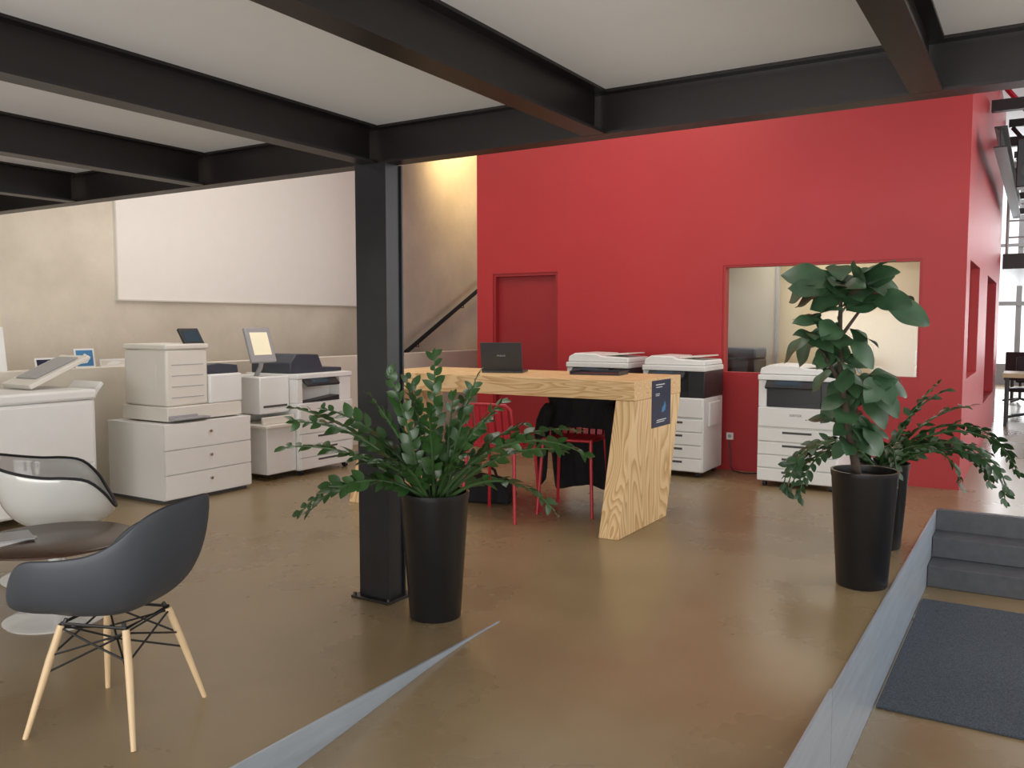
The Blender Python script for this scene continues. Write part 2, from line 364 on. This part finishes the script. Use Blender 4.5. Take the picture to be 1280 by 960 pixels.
# ---------------------------------------------------------------- cabinets / printers
e=thing('drawer_cabinet','white three-drawer cabinet with small round knobs under the desktop printer','cabinet',(-6.325,4.775,0),90)
W,Dp,H=.88,.75,.65
part(e,'body',B().box(-W/2,-Dp/2+.02,.03,W/2,Dp/2,H-.02),M_white,smooth=False,bevel=.002)
part(e,'cabinet_top',B().box(-W/2-.004,-Dp/2,H-.02,W/2+.004,Dp/2+.002,H),M_white,smooth=False,bevel=.003)
part(e,'plinth',B().box(-W/2+.02,-Dp/2+.05,0,W/2-.02,Dp/2-.02,.03),M_slot,smooth=False)
for i in range(3):
    z0=.04+i*.2; d=part(e,'drawer',B().box(-W/2+.003,-Dp/2,z0,W/2-.003,-Dp/2+.019,z0+.192),M_white,smooth=False,bevel=.002)
    o_=part(d,'knob',B().cyl((0,-Dp/2,z0+.12),(0,-Dp/2-.02,z0+.12),.010,.013),M_chrome,label='small metal knob')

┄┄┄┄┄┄

** TASK STATEMENT **
Transcribe the whole listing exactly. Pictures stay out of your copy.

** EXERCISE OUTPUT **
The Blender Python script for this scene continues. Write part 2, from line 364 on. This part finishes the script. Use Blender 4.5. Take the picture to be 1280 by 960 pixels.
# ---------------------------------------------------------------- cabinets / printers
e=thing('drawer_cabinet','white three-drawer cabinet with small round knobs under the desktop printer','cabinet',(-6.325,4.775,0),90)
W,Dp,H=.88,.75,.65
part(e,'body',B().box(-W/2,-Dp/2+.02,.03,W/2,Dp/2,H-.02),M_white,smooth=False,bevel=.002)
part(e,'cabinet_top',B().box(-W/2-.004,-Dp/2,H-.02,W/2+.004,Dp/2+.002,H),M_white,smooth=False,bevel=.003)
part(e,'plinth',B().box(-W/2+.02,-Dp/2+.05,0,W/2-.02,Dp/2-.02,.03),M_slot,smooth=False)
for i in range(3):
    z0=.04+i*.2; d=part(e,'drawer',B().box(-W/2+.003,-Dp/2,z0,W/2-.003,-Dp/2+.019,z0+.192),M_white,smooth=False,bevel=.002)
    o_=part(d,'knob',B().cyl((0,-Dp/2,z0+.12),(0,-Dp/2-.02,z0+.12),.010,.013),M_chrome,label='small metal knob')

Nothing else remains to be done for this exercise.